Display about Period Roses at Kingdom A&S Festival

This past Saturday (March 3), I drove to Spotsylvania VA to attend the Atlantian Kingdom Arts & Sciences Festival.  My primary reason for going was to present a display about period roses.   I did a similar display back in 2014 and I improved on the display.  In addition to the color poster of period roses that I had back in 2014, which I also use in my class about period roses, I now have five pressed rose specimens presented as herbarium specimens, which I have in picture frames to better protect them.  When doing research for my talk at the Heritage Rose Foundation conference in May 2017, I found a reference to an herbarium specimen of a rose plant from 1576 to 1600, making pressed flowers a period technique.   Here is a list of the roses I have herbarium-style specimens of:

  • Rosa rubiginosa
  • Rosa alba semiplena
  • Double Musk Rose (R. moschata plena)
  • Single Musk Rose (R. moschata)
  • Apothecary Rose (R. gallica officinalis)

The last four are specimens I pressed from bushes in my garden.  The first one, Rosa rubiginosa, is a variety I do not yet grow and I purchase the already mounted specimen from Ecobota on Etsy.com.

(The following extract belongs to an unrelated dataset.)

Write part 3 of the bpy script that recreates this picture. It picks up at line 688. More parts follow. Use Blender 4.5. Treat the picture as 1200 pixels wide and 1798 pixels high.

In addition to the pressed flowers, I also brought four small rose bushes in pots of varieties grown in period:

  1. Great Maiden’s Blush (R. alba incarnata)
  2. Single Musk rose (R. moschata)
  3. Kazanlik (Rosa X damascena ‘Trigintipetala’)
  4. Gros Choux d’Hollande (Great Cabbage of Holland) – a centifolia rose

Actually the last one (Gros Choux d’Hollende) consisted of three plants in band pots that were taped together.  I had recently purchase the three plants from Rogue Valley Roses and they had arrived 20 days before but I had not had time to transplant them into bigger pots.   The weather for most of the month of February was quite warm so the plants were already starting to leaf out and the Gros Choux d’Hollande even has a couple of flower buds starting to develop.

I had a number of people stop by and talk to me about the roses and it was a lot of fun.  Now I just need to spend some time in the garden and with the rest of the roses so I will have more roses to press and put into my display.  However, that is a story for another time.